Thursday, July 15, 2010

Politics and Pork Chops


Mecca
13 E. Martin St.
Raleigh, NC
Visited July 12, 2010

Beer Selection: You can order a long neck Bud if you need one, but this isn’t a beer drinking kinda place.

Food: Stick with the Southern cooked vegetables.



Unlike most places I visit, suits fit right in at Mecca.

Now, don’t get me wrong.

Mecca is no fancy high falutin hoity-toity expense account steak house or anything. Just the opposite. Down home, old, kinda shabby. Just my kind of place.

The suits can be attributed to the location – two blocks from the North Carolina State Capitol.

You see, there are only four types of people left in the world who wear suits: politicians, lobbyists, lawyers and preachers. On Monday during the lunch rush, Mecca was busting at the seams with three of the four.

I crammed my 6’3’’ body between one of the stools and the lunch counter. When this place was built 80 years ago, apparently people were all midgets.

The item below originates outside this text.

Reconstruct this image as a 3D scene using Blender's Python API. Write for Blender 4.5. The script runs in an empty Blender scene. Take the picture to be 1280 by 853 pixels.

I immediately noticed the large selection of hot blond lobbyists in short skirts. I wonder why lobbying firms who feed at the government trough hire so many of them? Hmmmm?

The next thing I noticed was the portrait of FDR smirking down at me above the pitchers of sweet tea and canned tomatoes. Was he smirking because the American socialism he helped to establish 80 years ago was now spreading out of control into every aspect of our lives like kudzu on a North Carolina red dirt hillside?

Or was he just hungry?

Prominently displayed, on the back of every check, which is hand-written and placed face down along side every meal, is a quote from the man who started Mecca in 1930, Nicholas Dombalis: “He profits most who serves best”.

Apparently Mr. D had no sense of irony, I thought, as I glared up at FDR and plowed through my plate of pork chops, buttered okra and squash casserole.

The current president, a direct ideological descendent of FDR, has a slightly altered motto: “He profits most who serves worst – at the expense of the guy who serves best.” Reward failure. Punish productivity. Who would even open a small business like Mecca today under this regime?

This is the second time I’ve eaten at Mecca. And I wish I could say the meals are great.

But they just aren’t.

The vegetables are outstanding. You know vegetables are southern-good when you feel guilty eating them. They didn’t taste the least bit healthy – the highest compliment I can give to a vegetable. The pork chop on the other hand was dry, tough and tasteless. Same verdict on the fried pork tenderloin.

So don’t come to Mecca for outstanding cuisine. But do come for the nostalgic atmosphere. And the antique manual cash register. And Mr. Dombalis’ daughter-in-law, who still mans it and cheerfully collects your money by the door.

For history and southern culture, Mecca’s hard to beat.